Dozens of scriptures in the New Testament mention the term gospel, but most of them do not provide an explanation as to the meaning of the term.  So, what is the gospel?

Strong’s Concordance explains the term gospel, as follows:

In the NT it denotes the “good tidings” of the kingdom of God and of salvation through Christ, to be received by faith, on the basis of His expiatory [atoning] death, His burial, resurrection, and ascension. . . .

But, does the Bible itself say what the gospel is?  We will consider three Bible scriptures that provide some perspective in this regard.  [Note:  When we quote Scripture in this article, we use the wording in the New King James Version of the Bible.]

Romans 1:1-5 states,

Paul, a bondservant of Jesus Christ, called to be an apostle, separated to the gospel of God which He promised before through His prophets in the Holy Scriptures,  concerning His Son Jesus Christ our Lord, who was born of the seed of David according to the flesh, and declared to be the Son of God with power according to the Spirit of holiness, by the resurrection from the dead.

In regard to this scripture, the Leader Guide for the spring 2020 issue of Explore the Bible, a quarterly publication used by a number of Christian churches as a Bible study guide, says on page 13,

Paul identified his mission as the gospel of God.  While we normally think of the gospel as the good news of Jesus, Paul also understood the gospel as belonging to the Father.  It was God’s good news of salvation through Christ.

One reason for referring to the gospel of God involved its origin.  God had promised beforehand that He would send the Messiah – His Anointed One.  Before the incarnation of Jesus, God had given lost humanity the promise of a Savior. . . . Jesus fulfilled the Father’s promise to provide salvation for human beings.

God issued His promise through His prophets by means of the Holy Scriptures.  The prophets spoke of God’s word verbally but also recorded His Word under the inspiration of the Holy Spirit (2 Peter 1:21).  The Scriptures included the Old Testament Law, Prophets, and Writings.  The gospel did not begin with the four evangelists of the New Testament.  Throughout the Old Testament, Messianic prophecies announced the coming of the Savior.

Ephesians 1:13-14a provides some additional perspective regarding the meaning of the term gospel.   In this scripture, Paul says,

In Him [Jesus Christ] you also trusted, after you heard the word of truth, the gospel of your salvation; in whom also, having believed, you were sealed with the Holy Spirit of promise, who is the guarantee of our inheritance. . . .

This scripture emphasizes that when a person becomes a Christian, he (or she) receives the Holy Spirit, who is metaphorically like a seal of authenticity that indicates God’s ownership of that person.  In other words, when a person trusts in Jesus Christ as their Savior, they receive (i.e., are indwelled by) the Holy Spirit as a guarantee that they have eternal salvation.

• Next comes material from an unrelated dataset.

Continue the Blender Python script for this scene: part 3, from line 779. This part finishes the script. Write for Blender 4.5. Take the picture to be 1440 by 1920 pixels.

Romans 1:16 provides a more precise explanation of the gospel than either of the first two scriptures that we have mentioned.  Paul declares in this verse,

For I am not ashamed of the gospel of Christ, for it is the power of God to salvation for everyone who believes, for the Jew first and also for the Greek.

In reference to this scripture, the previously cited Leader Guide states on page 17,

The gospel is the power of God for salvation to everyone who believes.  Notice the inclusiveness and exclusiveness of this statement.  The word everyone opens the way to salvation to all people regardless of their backgrounds.  The phrase everyone who believes limits salvation to persons who place their faith in Jesus Christ.

The gospel reveals the righteousness of God.  God’s justice required judgment of sin.  His mercy could not provide forgiveness without His justice being upheld.  The gospel declares how Jesus Christ took our sin on Himself and paid sin’s penalty in our place.


With regard to the significance of the gospel, the Leader Guide that we mentioned says on page 19, “The gospel does more than just provide salvation from sin; it transforms every area of life.”  And, the Bible indicates that every aspect of that transformation is intended for the betterment of the those who have truly trusted in Jesus Christ as their Savior.

Those who trust in Jesus Christ can look forward not only to enjoying eternal salvation after their mortal life has ended, but also they can expect to experience a more abundant (i.e., favorable) life while they are still living in the current world.  However, this does not imply that a person who trusts in Jesus Christ will enjoy a trouble-free life.  Instead, it implies that such a person will have a more meaningful life than they otherwise would experience.